Pero hubo un intervalo de tiempo en que pudimos discurrir sobre los dioses vascos, esos olvidados seres de nuestra mitología, que nos rescató del olvido aita Barandiaran y a los cuales él los talló en madera, haciéndolos grandes y hermosos, dotándoles de una vida que jamás tuvieron. En la entrevista del Euzkadi, boletín que dirigía Iñaki Anasagasti, relaté en mi entrevista como Néstor se introdujo en ese círculo sagrado del inmemorial tiempo vasco, sintiendo no espanto sino emoción por intentar descubrir el mundo de las raíces de la tierra y de la oscuridad de la noche. Los dioses fueron buenos con él porque no le percibieron orgullo, y le recibieron jacarandosos en el claro de luna… le imprimieron el misterio y el poder con que sus manos luego limaron las maderas sacrosantas, y le otorgaron la sencillez, el gran don de los dioses, aunque le condenaron a una tristeza irreparable, porque sus ojos vieron en aquel momento de creación tanta luz, que ya no podría olvidarla jamás. Estuvieron con él Eate, el genio de las riadas que solo corren en una dirección; Eiztari, el vibrante cazador; el malévolo Iditu, Amalauzanko con la resonancia de sus catorce zuecos… Argizaiola, Ortzadar y Aker Beltz que presidía el círculo, responsable de tantas rebeldías y sacrificios, pero señor del akelarre. No fue el mismo hombre Néstor cuando regresó de aquel encuentro místico de la medianoche.

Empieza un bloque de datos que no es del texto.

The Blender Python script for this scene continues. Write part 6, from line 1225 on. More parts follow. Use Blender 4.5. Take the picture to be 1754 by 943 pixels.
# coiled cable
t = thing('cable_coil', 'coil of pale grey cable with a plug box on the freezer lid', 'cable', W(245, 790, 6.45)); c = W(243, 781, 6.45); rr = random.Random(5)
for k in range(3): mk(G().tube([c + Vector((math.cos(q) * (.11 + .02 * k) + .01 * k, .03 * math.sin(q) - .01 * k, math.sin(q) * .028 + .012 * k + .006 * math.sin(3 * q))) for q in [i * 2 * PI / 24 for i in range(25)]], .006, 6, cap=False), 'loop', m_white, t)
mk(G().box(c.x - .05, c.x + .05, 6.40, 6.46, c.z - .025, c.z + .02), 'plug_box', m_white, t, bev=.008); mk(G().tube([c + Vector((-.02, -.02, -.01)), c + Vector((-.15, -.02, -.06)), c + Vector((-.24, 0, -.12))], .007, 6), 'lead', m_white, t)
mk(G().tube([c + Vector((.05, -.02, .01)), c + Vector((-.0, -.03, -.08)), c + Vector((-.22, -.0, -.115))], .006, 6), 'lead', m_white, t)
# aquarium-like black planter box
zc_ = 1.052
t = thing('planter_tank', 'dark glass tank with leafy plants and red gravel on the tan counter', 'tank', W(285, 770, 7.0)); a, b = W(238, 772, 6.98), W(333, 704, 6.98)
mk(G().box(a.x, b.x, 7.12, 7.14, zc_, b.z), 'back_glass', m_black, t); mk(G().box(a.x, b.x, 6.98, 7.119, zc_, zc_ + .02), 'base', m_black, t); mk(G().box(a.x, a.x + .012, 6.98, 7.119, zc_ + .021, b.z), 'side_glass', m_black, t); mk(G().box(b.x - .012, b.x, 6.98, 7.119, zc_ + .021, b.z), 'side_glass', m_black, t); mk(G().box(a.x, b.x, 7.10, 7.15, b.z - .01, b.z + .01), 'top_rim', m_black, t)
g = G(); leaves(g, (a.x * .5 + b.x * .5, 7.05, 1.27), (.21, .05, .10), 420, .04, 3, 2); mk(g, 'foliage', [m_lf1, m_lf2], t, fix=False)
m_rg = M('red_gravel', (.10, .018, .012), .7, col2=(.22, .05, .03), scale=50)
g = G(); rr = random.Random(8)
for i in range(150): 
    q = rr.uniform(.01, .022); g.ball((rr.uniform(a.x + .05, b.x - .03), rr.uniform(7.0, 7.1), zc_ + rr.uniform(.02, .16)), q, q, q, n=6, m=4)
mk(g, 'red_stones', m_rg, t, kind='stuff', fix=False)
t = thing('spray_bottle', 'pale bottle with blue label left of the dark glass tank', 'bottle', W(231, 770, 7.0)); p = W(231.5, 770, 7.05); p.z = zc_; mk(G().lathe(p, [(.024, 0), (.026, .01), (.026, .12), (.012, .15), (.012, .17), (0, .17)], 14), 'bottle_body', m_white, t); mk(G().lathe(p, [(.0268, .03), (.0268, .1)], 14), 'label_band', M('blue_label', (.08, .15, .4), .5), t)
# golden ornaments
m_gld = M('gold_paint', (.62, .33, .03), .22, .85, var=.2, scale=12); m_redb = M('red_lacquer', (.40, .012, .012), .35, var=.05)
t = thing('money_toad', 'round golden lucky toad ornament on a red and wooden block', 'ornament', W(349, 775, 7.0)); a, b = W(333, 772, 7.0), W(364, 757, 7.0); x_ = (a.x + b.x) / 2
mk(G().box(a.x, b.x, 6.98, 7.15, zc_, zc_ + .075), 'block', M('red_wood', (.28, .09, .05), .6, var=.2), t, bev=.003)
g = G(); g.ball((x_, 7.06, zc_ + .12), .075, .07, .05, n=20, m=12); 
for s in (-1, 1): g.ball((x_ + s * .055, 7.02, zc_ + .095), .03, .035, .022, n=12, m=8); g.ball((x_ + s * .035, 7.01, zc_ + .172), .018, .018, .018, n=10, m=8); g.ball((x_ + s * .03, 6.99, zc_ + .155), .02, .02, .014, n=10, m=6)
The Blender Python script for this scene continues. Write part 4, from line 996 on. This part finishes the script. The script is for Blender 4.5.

También recuerdo el tiempo en que se buscaba un emblema para el Parlamento Vasco, y en que él transformó los siete pueblos vascos en un solo solo. Eran los días en que teníamos que desgarrar del escudo de Euskadi, las cadenas de Nabarra, y nos sentimos compensados por su creación, porque lo que estaba unido en la noche de los tiempos, no podía desbaratarlo un decreto con mala intención.

Muchas otras cosas ha realizado este hombre que se nos ha ido en este verano frío. Por eso su ausencia física cuesta menos soportarla, ya que nos deja en herencia su obra, pero yo me siento la única pasajera de un barco fantasma que continua viajando en la neblina del tiempo y por cuyas cubiertas jamás transité ni por cuyas literas jamás descansé, pero cuya historia relaté… y le veo y así he de verlo para siempre, como le describí en mi relato, un joven animoso en medio de la vorágine de la guerra de su pueblo, de la guerra mundial, acogido al benévolo asilo de Argentina.

Para él fue como el comienzo del recorrido del crómlech sagrado que nos confirió Oteiza, y que ha terminado de circular, grande y fuerte como era, para encontrar descanso en la tierra vasca, la que hurgó con sus manos de artista para entregaros sus dioses. Goian bego.